▶ [Given problem] Reproduce, character for character, the lines below from the first through the one with "# plus a height". Leave pictures out.
— Start of Given data —
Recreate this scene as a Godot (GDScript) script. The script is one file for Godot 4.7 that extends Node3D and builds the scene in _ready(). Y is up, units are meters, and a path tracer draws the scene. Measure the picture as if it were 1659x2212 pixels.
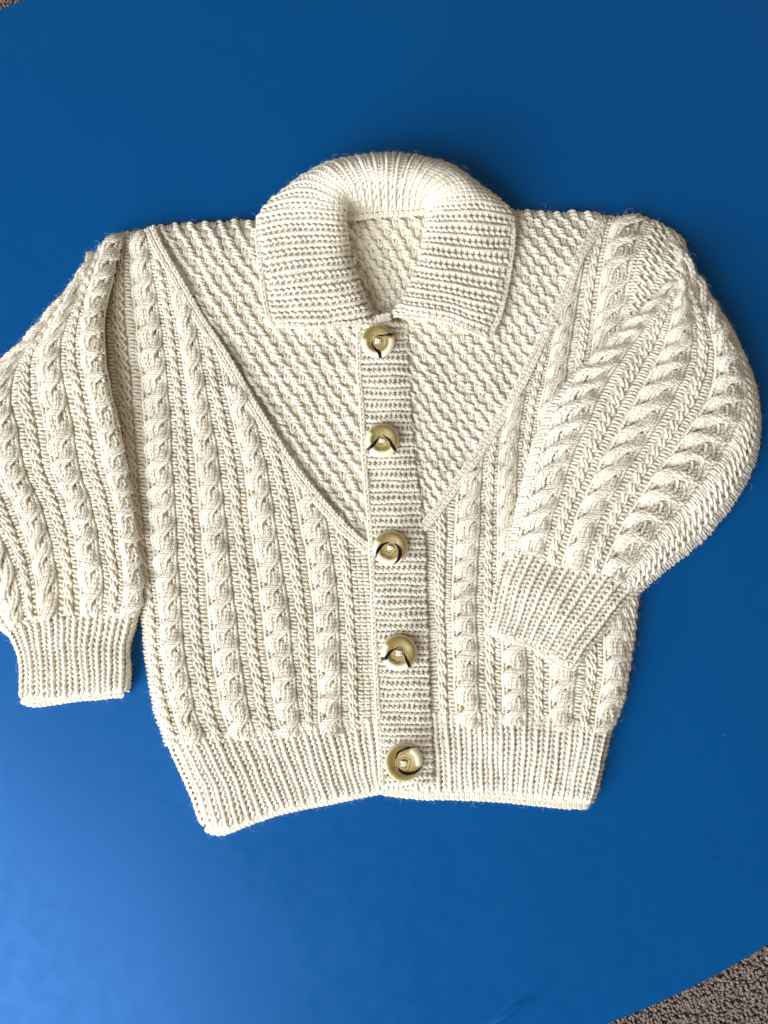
extends Node3D
# A hand-knitted cream cardigan lying on a blue plastic sheet, seen from above.
# Garment shapes are laid out in a 1659 x 2212 drafting frame (1 unit = about 0.27 mm on the sheet)
# plus a height in millimetres above the sheet; place() turns that into metres.

const DW := 1659.0
const DH := 2212.0
const FOV := 65.0
const TILT := 6.0
const DIST := 0.4687
const UNIT := 0.00027

var eye := Vector3.ZERO
var eye_basis := Basis()
var rng := RandomNumberGenerator.new()
var wool: StandardMaterial3D
var wool_base: StandardMaterial3D
var cardigan: Node3D
var wobble := FastNoiseLite.new()

# ------------------------------------------------------------------ set-up

func _ready() -> void:
	rng.seed = 71
	wobble.seed = 9
	wobble.frequency = 0.012
	set_view()
	set_light()
	make_materials()
	make_templates()
	build_carpet()
	build_sheet()
	build_cardigan()
	build_lint()


func set_view() -> void:
	var a := deg_to_rad(TILT)
	eye = Vector3(0, cos(a), sin(a)) * DIST
	var cam := Camera3D.new()
	cam.name = "camera"
	cam.fov = FOV
	cam.near = 0.02
	cam.far = 20.0
	add_child(cam)
	cam.look_at_from_position(eye, Vector3.ZERO, Vector3(0, sin(a), -cos(a)))
	eye_basis = cam.transform.basis
	cam.current = true


func set_light() -> void:
	var we := WorldEnvironment.new()
	we.name = "environment"
	var e := Environment.new()
	e.background_mode = Environment.BG_COLOR
	e.background_color = Color(1.0, 0.94, 0.86)
	e.background_energy_multiplier = 0.26
	e.tonemap_mode = Environment.TONE_MAPPER_LINEAR
	e.tonemap_exposure = 1.0
	e.sdfgi_enabled = true
	e.ssao_enabled = true
	e.ssil_enabled = true
	we.environment = e
	add_child(we)
	# the window that lights the table, beyond the lower left corner
	var win := AreaLight3D.new()
	win.name = "window_light"
	win.area_size = Vector2(1.5, 1.5)
	win.light_energy = 7.7
	win.light_color = Color(0.93, 0.97, 1.0)
	win.area_range = 6.0
	win.shadow_enabled = true
	add_child(win)
	win.look_at_from_position(Vector3(-1.18, 1.12, 1.07), Vector3(0, 0, 0), Vector3.UP)


func place(px: float, py: float, mm: float) -> Vector3:
	var t := tan(deg_to_rad(FOV * 0.5))
	var d := eye_basis * Vector3((px / DW * 2.0 - 1.0) * t * DW / DH, -(py / DH * 2.0 - 1.0) * t, -1.0)
	return eye + d * ((mm * 0.001 - eye.y) / d.y)


# ------------------------------------------------------------------ materials

func noise_tex(freq: float, seed_no: int, lo: Color, hi: Color, size := 256) -> ImageTexture:
	var n := FastNoiseLite.new()
	n.seed = seed_no
	n.frequency = freq
	n.fractal_octaves = 4
	var im := n.get_seamless_image(size, size)
	im.convert(Image.FORMAT_RGBA8)
	for y in size:
		for x in size:
			im.set_pixel(x, y, lo.lerp(hi, im.get_pixel(x, y).r))
	return ImageTexture.create_from_image(im)


func ply_normal() -> ImageTexture:
	# diagonal fibre ridges running round a strand of plied yarn
	var s := 64
	var h := Image.create(s, s, false, Image.FORMAT_RGBA8)
	for y in s:
		for x in s:
			var p := float(x) / s * 2.0 + float(y) / s * 3.0
			var f := float(x) / s * 6.0 + float(y) / s * 8.0
			var v := 0.62 * absf(sin(PI * p)) + 0.25 * absf(sin(PI * f)) + rng.randf() * 0.10
			h.set_pixel(x, y, Color(v, v, v))
	h.bump_map_to_normal_map(5.0)
	return ImageTexture.create_from_image(h)


func make_materials() -> void:
	wool = StandardMaterial3D.new()
	wool.resource_name = "cream_wool"
	wool.albedo_color = Color(1, 1, 1)
	wool.vertex_color_use_as_albedo = true
	wool.roughness = 0.62
	wool.metallic_specular = 0.3
	wool.normal_enabled = true
	wool.normal_texture = ply_normal()
	wool.normal_scale = 0.8
	wool.rim_enabled = true
	wool.rim = 0.6
	wool.rim_tint = 0.5
	wool.backlight_enabled = true
	wool.backlight = Color(0.24, 0.22, 0.18)
	wool_base = StandardMaterial3D.new()
	wool_base.resource_name = "cream_wool_ground"
	wool_base.albedo_color = Color(0.91, 0.82, 0.64).linear_to_srgb()
	wool_base.roughness = 0.95
	wool_base.metallic_specular = 0.2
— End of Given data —
▶ [Solution to this task]
Recreate this scene as a Godot (GDScript) script. The script is one file for Godot 4.7 that extends Node3D and builds the scene in _ready(). Y is up, units are meters, and a path tracer draws the scene. Measure the picture as if it were 1659x2212 pixels.
extends Node3D
# A hand-knitted cream cardigan lying on a blue plastic sheet, seen from above.
# Garment shapes are laid out in a 1659 x 2212 drafting frame (1 unit = about 0.27 mm on the sheet)
# plus a height in millimetres above the sheet; place() turns that into metres.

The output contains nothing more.